*Task objective*: Repeat the span of the entries below that starts at the line with "Recreate this scene" and ends at the line with "col = sc.collection", nothing more. Skip the pictures.

____________

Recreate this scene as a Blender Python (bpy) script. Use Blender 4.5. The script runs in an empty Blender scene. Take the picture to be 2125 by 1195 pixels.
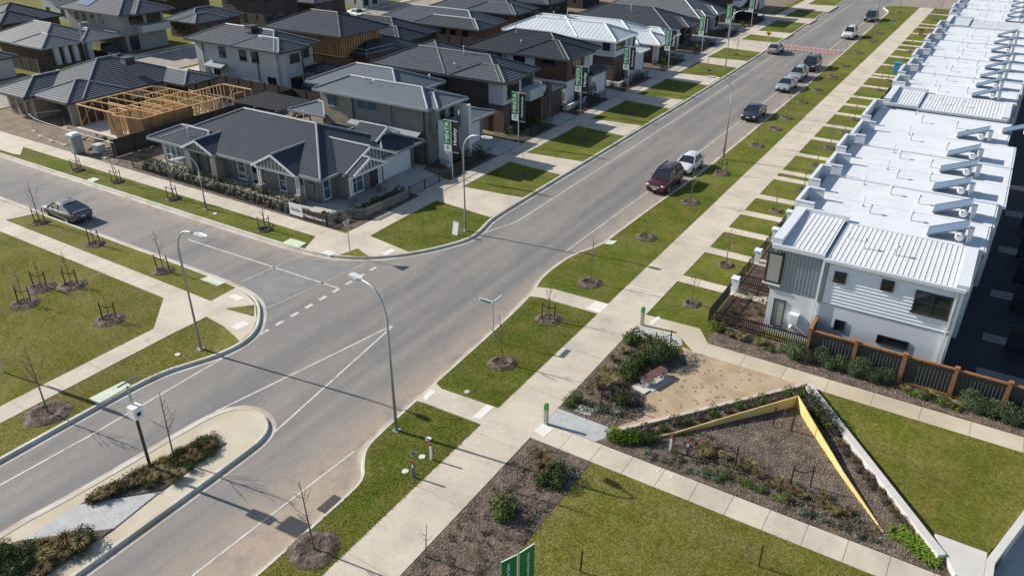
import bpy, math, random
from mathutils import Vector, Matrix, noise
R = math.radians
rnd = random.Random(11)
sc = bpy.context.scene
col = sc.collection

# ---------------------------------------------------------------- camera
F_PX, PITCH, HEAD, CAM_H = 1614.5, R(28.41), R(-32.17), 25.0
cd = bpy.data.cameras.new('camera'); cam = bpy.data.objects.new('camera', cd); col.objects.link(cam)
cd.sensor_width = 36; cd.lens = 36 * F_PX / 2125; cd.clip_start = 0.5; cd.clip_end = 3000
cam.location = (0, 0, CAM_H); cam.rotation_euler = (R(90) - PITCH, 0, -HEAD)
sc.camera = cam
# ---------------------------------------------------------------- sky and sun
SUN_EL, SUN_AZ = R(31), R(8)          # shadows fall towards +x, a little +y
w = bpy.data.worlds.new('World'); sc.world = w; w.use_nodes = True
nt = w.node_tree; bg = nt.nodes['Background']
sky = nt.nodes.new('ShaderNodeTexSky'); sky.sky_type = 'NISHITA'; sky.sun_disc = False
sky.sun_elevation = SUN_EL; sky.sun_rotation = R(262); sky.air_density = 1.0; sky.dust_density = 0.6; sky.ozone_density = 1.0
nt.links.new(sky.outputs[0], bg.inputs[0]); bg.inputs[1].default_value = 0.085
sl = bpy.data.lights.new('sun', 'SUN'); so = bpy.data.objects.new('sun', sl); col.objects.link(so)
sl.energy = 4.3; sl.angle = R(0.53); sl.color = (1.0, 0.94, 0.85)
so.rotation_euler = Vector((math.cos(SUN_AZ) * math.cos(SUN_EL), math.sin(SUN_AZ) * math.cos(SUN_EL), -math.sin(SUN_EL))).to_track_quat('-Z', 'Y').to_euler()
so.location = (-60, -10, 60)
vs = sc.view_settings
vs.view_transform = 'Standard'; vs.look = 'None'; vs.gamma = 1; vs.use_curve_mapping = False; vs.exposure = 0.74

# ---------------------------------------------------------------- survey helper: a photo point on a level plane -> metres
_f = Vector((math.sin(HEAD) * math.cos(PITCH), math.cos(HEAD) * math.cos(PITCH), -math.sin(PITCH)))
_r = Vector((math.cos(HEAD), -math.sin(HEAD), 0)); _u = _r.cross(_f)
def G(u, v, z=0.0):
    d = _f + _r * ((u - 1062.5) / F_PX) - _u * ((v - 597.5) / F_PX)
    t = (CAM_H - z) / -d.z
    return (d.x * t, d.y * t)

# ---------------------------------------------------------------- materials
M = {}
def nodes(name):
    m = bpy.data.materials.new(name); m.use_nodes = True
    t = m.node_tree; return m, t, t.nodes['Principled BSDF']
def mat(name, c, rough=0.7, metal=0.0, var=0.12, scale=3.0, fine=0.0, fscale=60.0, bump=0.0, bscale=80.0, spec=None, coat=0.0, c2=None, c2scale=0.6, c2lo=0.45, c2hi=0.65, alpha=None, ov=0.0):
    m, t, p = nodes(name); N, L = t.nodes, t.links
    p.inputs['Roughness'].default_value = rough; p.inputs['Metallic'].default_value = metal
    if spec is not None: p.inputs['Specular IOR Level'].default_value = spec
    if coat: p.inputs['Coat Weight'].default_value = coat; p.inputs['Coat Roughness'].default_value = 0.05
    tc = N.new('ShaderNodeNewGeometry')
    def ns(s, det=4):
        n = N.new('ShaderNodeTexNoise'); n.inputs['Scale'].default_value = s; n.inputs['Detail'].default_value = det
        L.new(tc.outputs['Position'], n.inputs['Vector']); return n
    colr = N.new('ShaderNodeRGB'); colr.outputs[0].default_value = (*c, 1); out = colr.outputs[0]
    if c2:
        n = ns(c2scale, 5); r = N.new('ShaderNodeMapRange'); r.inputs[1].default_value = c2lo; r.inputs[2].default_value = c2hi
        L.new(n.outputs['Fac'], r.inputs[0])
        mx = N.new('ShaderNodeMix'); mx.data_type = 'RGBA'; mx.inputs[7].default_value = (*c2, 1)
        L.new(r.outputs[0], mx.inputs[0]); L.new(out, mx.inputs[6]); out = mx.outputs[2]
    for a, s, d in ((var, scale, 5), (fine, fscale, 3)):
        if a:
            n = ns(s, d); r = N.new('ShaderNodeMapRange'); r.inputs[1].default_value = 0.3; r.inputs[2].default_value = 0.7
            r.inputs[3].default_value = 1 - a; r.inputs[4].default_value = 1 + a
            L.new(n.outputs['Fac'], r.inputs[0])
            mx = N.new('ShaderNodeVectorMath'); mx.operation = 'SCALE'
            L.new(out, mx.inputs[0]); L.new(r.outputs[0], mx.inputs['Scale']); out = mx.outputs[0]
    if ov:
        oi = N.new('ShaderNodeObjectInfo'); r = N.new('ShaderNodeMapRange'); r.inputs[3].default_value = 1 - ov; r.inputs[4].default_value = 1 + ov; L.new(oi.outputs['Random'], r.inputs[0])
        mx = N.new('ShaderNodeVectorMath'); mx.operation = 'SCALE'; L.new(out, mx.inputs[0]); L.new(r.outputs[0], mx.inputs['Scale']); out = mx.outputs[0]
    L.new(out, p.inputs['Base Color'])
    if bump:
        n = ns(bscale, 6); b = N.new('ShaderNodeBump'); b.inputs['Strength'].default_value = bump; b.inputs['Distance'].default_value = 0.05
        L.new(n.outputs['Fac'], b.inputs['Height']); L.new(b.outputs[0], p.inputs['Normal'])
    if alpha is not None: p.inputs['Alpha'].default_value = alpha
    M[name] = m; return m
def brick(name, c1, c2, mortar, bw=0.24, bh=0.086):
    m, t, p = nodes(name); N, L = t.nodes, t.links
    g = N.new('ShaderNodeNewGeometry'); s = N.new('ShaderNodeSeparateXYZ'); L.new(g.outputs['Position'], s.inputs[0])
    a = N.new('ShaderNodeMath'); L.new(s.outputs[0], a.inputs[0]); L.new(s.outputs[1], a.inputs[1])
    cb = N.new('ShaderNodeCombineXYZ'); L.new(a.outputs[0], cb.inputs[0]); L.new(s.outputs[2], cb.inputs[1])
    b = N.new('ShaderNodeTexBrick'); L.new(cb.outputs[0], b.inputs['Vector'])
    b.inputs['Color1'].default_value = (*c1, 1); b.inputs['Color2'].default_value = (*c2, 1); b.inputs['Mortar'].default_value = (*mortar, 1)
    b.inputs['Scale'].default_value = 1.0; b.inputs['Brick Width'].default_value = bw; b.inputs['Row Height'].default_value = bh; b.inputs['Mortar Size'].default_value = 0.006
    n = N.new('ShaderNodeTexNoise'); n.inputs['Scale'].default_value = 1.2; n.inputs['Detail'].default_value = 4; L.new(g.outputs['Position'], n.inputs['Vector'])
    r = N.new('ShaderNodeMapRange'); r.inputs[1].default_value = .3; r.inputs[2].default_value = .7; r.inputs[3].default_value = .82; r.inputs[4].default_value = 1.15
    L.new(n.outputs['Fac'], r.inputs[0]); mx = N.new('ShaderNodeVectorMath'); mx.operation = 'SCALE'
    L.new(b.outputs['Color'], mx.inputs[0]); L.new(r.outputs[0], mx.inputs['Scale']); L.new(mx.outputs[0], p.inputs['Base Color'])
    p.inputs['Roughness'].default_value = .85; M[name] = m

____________

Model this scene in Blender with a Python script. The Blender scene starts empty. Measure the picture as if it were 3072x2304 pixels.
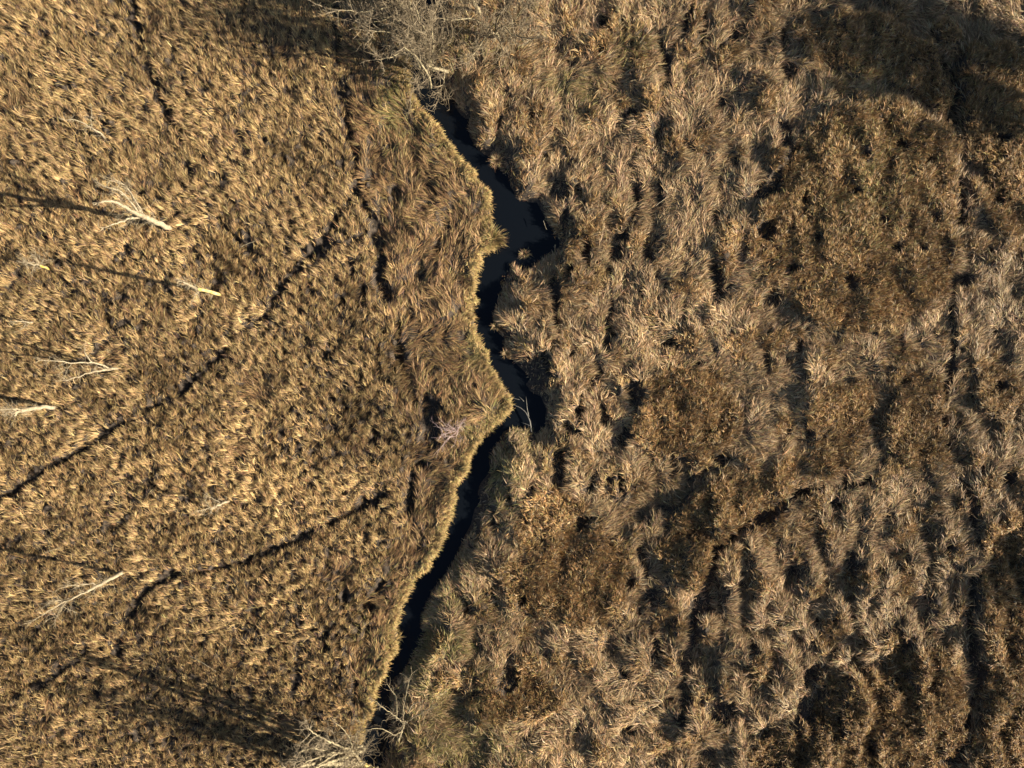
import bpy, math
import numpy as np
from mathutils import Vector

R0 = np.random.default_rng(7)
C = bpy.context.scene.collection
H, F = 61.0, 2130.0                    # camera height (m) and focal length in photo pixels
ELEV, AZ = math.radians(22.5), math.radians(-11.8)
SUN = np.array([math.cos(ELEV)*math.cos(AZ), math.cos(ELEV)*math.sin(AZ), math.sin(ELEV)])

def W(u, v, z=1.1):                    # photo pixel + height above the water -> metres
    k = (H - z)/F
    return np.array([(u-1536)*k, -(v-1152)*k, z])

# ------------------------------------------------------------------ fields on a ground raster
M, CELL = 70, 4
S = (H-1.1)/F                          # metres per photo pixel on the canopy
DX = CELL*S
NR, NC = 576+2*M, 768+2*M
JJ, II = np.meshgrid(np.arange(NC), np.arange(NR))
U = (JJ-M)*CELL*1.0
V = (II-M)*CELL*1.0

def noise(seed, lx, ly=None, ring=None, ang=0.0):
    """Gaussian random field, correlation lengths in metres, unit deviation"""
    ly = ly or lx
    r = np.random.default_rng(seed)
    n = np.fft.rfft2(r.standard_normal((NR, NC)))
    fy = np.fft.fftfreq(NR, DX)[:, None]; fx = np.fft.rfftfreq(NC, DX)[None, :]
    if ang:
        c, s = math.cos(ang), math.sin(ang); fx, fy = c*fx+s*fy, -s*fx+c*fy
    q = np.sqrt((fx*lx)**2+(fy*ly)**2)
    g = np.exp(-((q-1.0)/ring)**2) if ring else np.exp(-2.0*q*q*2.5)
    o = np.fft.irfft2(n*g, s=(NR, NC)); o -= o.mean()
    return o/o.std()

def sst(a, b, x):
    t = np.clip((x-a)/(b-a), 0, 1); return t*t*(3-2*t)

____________

*The response*:
Recreate this scene as a Blender Python (bpy) script. Use Blender 4.5. The script runs in an empty Blender scene. Take the picture to be 2125 by 1195 pixels.
import bpy, math, random
from mathutils import Vector, Matrix, noise
R = math.radians
rnd = random.Random(11)
sc = bpy.context.scene
col = sc.collection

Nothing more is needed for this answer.